Hint:A system of two simultaneous equations in two variables is given to us. We have to solve it using a substitution method. For this method, find the value of one variable in the form of another variable from one equation and then put this value in another equation to solve it and determine the variables.

Complete step by step answer:According to the question, a system of two simultaneous equations in two variables is given asking us to use a substitution method to solve it.

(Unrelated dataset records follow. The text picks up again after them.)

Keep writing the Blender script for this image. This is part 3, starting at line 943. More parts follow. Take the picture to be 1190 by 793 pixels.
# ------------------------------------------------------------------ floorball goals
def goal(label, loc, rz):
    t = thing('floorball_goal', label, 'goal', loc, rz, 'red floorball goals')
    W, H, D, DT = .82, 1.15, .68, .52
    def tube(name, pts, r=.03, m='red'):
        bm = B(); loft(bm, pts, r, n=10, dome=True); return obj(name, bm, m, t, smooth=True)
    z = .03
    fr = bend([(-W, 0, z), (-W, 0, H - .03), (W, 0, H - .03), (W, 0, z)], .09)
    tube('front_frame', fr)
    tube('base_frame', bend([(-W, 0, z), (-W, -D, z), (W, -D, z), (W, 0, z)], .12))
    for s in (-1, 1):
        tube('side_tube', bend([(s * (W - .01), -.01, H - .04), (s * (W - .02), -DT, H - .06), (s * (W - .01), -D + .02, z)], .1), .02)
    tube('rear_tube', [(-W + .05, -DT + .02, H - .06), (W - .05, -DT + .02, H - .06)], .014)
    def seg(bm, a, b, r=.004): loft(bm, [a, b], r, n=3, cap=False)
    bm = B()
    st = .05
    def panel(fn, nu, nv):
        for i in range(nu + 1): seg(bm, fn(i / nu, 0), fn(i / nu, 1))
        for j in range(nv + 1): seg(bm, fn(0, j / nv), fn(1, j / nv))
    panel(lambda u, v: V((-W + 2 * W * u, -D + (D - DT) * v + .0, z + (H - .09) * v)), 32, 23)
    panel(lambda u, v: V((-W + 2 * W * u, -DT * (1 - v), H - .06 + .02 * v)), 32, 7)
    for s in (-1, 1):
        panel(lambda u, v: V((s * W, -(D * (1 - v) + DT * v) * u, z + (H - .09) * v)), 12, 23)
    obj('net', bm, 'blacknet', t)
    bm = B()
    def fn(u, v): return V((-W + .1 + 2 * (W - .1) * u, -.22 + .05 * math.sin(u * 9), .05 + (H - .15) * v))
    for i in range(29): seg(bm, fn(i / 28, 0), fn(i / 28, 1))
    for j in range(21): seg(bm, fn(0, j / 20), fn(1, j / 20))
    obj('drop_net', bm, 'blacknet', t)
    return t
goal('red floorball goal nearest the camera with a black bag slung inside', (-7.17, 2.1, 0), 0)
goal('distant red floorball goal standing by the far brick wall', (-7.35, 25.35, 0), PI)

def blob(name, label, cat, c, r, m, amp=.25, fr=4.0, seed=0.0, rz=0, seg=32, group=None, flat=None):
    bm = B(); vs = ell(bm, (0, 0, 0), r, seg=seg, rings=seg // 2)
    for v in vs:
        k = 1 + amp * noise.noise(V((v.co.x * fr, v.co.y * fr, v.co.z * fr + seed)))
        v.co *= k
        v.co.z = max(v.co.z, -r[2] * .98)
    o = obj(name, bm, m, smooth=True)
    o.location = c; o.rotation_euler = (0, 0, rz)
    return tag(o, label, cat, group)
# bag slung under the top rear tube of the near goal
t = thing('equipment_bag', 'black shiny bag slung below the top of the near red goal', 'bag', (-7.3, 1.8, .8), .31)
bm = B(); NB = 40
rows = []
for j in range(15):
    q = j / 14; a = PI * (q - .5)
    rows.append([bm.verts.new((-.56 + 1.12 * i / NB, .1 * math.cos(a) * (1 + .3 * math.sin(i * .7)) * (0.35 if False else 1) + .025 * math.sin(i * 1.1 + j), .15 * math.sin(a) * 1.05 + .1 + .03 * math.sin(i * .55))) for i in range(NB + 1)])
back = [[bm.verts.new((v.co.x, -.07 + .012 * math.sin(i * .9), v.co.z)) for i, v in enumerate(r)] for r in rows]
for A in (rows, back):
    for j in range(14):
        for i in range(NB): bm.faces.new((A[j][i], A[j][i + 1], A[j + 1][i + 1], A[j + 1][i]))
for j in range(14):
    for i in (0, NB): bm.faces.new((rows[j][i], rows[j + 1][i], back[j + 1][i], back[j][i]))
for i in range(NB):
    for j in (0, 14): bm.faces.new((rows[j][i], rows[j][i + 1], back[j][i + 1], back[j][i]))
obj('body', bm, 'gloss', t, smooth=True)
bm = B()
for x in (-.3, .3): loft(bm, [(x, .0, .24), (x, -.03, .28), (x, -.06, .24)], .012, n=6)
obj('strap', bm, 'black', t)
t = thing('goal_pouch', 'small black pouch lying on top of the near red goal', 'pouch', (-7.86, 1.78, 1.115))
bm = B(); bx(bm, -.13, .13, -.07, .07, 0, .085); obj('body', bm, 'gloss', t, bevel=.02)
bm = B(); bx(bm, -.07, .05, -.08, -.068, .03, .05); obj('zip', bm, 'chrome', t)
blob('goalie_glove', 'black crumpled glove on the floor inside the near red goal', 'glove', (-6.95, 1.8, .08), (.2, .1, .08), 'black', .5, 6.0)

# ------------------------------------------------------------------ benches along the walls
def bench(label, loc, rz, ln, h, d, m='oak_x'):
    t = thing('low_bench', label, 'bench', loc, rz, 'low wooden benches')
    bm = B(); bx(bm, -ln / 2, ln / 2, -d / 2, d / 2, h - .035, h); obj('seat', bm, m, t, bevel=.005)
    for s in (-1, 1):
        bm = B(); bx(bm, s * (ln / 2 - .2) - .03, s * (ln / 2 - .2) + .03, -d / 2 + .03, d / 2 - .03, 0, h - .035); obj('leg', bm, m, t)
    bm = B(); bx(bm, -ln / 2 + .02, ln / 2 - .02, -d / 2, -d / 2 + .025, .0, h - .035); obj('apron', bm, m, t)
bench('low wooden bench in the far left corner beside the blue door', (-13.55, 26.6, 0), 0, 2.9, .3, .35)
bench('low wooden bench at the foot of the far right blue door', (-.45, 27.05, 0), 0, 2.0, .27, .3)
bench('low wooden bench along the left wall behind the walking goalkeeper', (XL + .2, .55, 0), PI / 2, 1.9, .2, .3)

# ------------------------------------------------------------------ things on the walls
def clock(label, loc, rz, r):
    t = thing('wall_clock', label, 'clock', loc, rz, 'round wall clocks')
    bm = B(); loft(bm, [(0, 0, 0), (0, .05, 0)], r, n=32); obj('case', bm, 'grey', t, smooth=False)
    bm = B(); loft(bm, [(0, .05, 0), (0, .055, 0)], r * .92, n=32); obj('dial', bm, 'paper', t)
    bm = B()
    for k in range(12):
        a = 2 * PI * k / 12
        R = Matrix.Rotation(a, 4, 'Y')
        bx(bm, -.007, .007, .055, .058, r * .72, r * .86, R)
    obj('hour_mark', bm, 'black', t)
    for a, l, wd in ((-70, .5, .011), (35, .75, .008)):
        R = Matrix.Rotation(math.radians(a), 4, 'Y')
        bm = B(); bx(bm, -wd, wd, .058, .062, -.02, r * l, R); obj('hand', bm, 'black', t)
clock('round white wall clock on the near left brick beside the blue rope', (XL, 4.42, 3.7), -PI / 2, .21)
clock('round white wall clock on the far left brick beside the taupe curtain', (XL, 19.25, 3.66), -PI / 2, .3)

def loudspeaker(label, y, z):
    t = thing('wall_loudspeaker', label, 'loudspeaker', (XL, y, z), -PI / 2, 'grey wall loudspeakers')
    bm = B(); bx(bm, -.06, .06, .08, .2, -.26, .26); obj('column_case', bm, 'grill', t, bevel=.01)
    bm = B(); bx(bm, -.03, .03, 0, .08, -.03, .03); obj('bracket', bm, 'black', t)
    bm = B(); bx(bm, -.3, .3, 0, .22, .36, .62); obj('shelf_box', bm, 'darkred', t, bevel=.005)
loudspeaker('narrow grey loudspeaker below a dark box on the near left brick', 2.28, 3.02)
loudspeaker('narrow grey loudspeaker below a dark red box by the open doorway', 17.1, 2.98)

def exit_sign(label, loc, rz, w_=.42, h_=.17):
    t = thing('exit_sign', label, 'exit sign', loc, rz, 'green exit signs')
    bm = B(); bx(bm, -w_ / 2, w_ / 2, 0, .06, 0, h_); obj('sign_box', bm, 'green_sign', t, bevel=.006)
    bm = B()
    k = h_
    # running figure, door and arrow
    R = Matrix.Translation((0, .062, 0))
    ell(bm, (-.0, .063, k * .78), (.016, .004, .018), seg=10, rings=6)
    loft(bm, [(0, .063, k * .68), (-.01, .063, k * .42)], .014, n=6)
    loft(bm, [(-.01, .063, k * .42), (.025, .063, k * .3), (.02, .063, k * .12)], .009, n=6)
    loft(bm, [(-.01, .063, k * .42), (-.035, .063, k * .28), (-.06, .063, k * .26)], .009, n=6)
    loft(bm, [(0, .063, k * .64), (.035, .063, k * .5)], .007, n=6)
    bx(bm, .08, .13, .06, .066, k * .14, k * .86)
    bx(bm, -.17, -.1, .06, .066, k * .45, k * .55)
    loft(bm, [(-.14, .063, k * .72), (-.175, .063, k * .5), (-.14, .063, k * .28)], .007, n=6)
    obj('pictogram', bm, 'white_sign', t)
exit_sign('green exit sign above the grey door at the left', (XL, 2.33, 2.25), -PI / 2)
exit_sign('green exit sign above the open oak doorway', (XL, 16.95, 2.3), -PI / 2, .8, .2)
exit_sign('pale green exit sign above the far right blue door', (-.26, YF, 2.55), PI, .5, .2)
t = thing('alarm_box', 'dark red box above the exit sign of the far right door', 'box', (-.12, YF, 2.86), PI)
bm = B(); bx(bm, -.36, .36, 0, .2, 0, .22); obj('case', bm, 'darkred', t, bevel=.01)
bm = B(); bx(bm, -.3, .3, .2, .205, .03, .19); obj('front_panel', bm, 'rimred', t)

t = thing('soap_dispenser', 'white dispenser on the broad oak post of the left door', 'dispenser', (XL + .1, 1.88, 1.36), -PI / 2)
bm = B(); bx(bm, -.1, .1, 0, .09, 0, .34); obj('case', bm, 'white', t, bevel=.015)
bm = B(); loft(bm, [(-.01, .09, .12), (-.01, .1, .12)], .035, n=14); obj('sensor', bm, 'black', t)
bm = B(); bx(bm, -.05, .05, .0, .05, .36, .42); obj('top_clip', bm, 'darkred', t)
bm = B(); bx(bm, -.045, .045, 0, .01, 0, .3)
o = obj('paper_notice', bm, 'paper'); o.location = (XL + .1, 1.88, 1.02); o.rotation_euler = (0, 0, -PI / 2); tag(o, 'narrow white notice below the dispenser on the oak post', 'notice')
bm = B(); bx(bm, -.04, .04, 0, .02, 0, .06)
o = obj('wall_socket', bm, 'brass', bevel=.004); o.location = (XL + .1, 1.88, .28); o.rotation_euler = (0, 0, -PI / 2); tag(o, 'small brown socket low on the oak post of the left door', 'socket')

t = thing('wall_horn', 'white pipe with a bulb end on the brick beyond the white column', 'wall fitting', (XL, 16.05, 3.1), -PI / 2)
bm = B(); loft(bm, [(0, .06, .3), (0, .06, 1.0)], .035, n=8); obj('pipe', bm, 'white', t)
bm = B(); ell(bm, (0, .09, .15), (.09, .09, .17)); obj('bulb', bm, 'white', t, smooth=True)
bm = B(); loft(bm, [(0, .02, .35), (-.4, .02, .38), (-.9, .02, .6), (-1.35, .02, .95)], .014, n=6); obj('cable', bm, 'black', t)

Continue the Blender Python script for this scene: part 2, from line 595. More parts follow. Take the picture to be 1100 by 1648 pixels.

The two given equations are:
$
   \Rightarrow x - y = 0{\text{ }}.....{\text{(1)}} \\
   \Rightarrow x - y - 2 = 0{\text{ }}.....{\text{(2)}} \\
 $
For the substitution method, we’ll find the value of one variable in the form of other variable from one equation and put this value in the other equation to find the variables.
So from equation (1), we have:
$
   \Rightarrow x - y = 0 \\
   \Rightarrow x = y \\
 $
Putting $x = y$ in equation (2), we’ll get:
$
   \Rightarrow y - y - 2 = 0 \\
   \Rightarrow - 2 = 0 \\
 $
This condition can never be true as -2 can never be equal to zero. Thus we can safely say that the given system of equations has no solution.
And hence the system of equations is inconsistent.

Note:
If we are given a system of linear equations as shown below:
$
   \Rightarrow {a_1}x + {b_1}y + {c_1} = 0 \\
   \Rightarrow {a_2}x + {b_2}y + {c_2} = 0 \\
 $
There arise three conditions for its solution:
(1) If $\dfrac{{{a_1}}}{{{a_2}}} = \dfrac{{{b_1}}}{{{b_2}}} = \dfrac{{{c_1}}}{{{c_2}}}$ then the system of equations will have infinitely many solution and the system is said to be consistent.
(2) If $\dfrac{{{a_1}}}{{{a_2}}} \ne \dfrac{{{b_1}}}{{{b_2}}}$ then the system of equations will have a unique solution and the system is said to be consistent.
(3) And if $\dfrac{{{a_1}}}{{{a_2}}} = \dfrac{{{b_1}}}{{{b_2}}} \ne \dfrac{{{c_1}}}{{{c_2}}}$ then the system of equations will have no solution and the system is said to be inconsistent.